A Deep Dive into Battery Pack Cooling Systems: Why Is It Critical?

The development of modern technologies such as electric vehicles and energe storage systems has made lithium-ion batteries one of the most popular energy storage options today. However, during use, charging and discharging, the battery pack generates a large amount of heat. This can have serious impacts on battery performance, lifespan and safety. To solve this problem, battery pack cooling systems came into being.

Battery pack cooling systems are designed to keep the battery pack within a safe and efficient operating temperature range. Batteries operating at high temperatures shorten their lifespan and may pose a risk of overheating, thermal runaway, and even explosion. In addition, a good cooling system also ensures high charge and discharge efficiency and stability of the battery pack.

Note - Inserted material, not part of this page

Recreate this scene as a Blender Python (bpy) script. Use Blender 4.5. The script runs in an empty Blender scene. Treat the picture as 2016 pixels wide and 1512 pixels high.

One common design for cooling systems adopts coolant to dissipate heat away from the battery pack. This liquid can be water, ethylene glycol aqueous solution or other special heat transfer liquid. The coolant is transported through pipes, which removes the heat generated by the battery pack and releases it to the surrounding environment through a radiator or radiant heat sink.

Another common cooling system design uses fans or ducts to blow air directly over the battery pack to dissipate heat. This type of air cooling system is commonly used in low energy density devices. Its structure is simple and compact, making it suitable for space-constrained applications.

In addition to ensuring that the battery pack operates within a safe temperature range, the cooling system also improves battery life and performance. By reducing the impact of heat on the battery, the cooling system slows the rate at which chemical reactions occur within the battery, thereby extending the battery's life. In addition, suitable temperature environments can also improve the energy density and charge-discharge efficiency of batteries.